=== EXERCISE ===
Restate the opening lines of the material below word for word, stopping after the line that contains "R = math.radians".

=== INFORMATION PROVIDED ===
┌──
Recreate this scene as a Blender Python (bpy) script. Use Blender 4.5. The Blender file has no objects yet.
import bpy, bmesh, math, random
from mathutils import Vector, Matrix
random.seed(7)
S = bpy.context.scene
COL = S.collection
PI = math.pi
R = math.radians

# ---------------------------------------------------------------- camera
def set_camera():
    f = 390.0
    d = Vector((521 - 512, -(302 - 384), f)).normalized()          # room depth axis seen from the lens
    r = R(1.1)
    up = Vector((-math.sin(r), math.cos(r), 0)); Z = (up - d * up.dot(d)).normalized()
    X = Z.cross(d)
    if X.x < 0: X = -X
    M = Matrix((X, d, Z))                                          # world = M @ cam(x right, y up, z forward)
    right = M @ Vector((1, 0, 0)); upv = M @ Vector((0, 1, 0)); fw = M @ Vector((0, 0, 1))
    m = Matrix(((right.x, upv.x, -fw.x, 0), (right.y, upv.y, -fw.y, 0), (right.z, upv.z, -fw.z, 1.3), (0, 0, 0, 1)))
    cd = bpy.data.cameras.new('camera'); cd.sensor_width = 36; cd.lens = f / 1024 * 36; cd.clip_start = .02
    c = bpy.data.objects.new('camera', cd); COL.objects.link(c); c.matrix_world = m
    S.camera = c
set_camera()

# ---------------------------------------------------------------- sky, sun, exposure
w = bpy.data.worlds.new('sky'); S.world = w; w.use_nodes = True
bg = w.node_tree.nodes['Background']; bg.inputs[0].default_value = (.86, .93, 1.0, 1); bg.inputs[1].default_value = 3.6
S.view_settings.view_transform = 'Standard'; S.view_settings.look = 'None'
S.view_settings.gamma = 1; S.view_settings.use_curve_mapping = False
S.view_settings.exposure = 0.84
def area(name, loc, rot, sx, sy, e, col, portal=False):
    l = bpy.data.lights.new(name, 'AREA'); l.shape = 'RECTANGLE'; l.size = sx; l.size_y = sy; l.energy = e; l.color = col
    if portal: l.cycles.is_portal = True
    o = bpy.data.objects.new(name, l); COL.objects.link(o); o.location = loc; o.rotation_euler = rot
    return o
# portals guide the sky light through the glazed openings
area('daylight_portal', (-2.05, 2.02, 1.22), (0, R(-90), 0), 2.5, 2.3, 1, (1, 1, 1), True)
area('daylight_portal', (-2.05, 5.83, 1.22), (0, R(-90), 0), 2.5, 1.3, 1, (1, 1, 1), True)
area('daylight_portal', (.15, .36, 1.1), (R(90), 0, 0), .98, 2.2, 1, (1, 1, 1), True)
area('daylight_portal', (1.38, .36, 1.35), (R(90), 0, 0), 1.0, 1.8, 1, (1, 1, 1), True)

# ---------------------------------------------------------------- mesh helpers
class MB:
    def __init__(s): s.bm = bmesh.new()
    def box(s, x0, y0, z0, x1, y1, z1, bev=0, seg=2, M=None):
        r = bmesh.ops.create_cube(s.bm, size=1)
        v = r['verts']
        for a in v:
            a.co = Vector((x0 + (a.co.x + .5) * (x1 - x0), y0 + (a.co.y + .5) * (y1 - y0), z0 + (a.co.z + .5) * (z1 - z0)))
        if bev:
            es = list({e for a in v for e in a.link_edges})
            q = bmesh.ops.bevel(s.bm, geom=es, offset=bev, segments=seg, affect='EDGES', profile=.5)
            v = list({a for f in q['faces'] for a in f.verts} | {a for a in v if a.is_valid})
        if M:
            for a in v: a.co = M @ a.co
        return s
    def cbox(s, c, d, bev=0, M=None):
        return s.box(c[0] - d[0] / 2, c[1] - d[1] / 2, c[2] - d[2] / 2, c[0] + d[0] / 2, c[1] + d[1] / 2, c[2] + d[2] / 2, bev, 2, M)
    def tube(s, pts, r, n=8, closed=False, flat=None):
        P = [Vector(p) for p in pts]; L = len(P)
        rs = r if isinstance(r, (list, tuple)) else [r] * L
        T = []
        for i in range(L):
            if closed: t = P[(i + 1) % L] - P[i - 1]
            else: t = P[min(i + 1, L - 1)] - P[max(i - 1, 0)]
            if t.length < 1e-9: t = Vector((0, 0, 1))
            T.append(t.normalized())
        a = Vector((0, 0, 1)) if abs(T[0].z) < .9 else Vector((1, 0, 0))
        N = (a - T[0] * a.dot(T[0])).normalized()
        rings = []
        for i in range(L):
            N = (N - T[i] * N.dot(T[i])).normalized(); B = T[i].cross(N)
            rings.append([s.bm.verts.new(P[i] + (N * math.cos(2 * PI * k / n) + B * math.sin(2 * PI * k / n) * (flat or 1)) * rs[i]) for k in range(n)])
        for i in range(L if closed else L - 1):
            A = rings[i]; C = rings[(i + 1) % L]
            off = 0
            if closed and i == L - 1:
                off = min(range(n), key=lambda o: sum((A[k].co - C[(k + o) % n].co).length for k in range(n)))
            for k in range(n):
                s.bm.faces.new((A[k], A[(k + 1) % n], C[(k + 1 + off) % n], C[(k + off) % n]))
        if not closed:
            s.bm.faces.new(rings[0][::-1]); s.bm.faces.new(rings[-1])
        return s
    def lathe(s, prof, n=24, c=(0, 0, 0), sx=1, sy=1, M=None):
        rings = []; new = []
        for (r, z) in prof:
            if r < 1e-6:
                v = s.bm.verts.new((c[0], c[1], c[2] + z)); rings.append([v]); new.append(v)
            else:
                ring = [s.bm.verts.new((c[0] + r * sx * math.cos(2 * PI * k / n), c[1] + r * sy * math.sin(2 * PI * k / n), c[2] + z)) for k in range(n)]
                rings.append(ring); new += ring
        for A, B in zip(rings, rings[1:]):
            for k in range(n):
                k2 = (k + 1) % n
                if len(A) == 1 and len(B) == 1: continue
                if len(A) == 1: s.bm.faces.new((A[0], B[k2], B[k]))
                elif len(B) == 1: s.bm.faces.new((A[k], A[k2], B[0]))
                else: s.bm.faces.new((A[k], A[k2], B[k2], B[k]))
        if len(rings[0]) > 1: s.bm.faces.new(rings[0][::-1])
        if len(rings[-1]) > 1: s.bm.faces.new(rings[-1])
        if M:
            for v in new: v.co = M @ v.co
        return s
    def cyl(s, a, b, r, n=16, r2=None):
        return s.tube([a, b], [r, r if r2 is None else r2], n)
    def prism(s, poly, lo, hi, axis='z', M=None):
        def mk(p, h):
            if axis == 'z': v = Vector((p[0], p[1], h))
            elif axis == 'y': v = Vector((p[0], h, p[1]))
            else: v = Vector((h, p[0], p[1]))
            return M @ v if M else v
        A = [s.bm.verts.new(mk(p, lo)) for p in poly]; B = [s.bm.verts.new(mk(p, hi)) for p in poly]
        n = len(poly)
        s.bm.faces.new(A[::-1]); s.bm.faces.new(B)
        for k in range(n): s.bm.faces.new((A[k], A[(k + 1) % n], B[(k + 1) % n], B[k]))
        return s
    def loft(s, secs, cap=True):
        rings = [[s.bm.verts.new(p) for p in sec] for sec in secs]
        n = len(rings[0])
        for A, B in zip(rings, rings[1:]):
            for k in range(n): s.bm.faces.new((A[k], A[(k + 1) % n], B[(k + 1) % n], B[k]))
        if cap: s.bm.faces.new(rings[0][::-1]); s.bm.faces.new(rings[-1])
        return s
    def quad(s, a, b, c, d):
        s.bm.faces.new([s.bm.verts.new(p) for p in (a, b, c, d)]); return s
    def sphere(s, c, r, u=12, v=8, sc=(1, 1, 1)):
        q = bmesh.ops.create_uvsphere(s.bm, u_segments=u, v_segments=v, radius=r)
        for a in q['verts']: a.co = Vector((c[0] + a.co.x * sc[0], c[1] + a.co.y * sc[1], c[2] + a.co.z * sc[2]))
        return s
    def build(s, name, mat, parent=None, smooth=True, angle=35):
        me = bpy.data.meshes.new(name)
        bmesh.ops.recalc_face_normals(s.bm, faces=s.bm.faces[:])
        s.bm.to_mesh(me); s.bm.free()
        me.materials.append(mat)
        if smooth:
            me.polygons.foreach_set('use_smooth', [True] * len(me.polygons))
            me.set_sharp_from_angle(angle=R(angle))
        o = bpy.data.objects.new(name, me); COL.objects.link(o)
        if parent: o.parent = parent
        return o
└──
=== RESULT FOR THIS EXERCISE ===
Recreate this scene as a Blender Python (bpy) script. Use Blender 4.5. The Blender file has no objects yet.
import bpy, bmesh, math, random
from mathutils import Vector, Matrix
random.seed(7)
S = bpy.context.scene
COL = S.collection
PI = math.pi
R = math.radians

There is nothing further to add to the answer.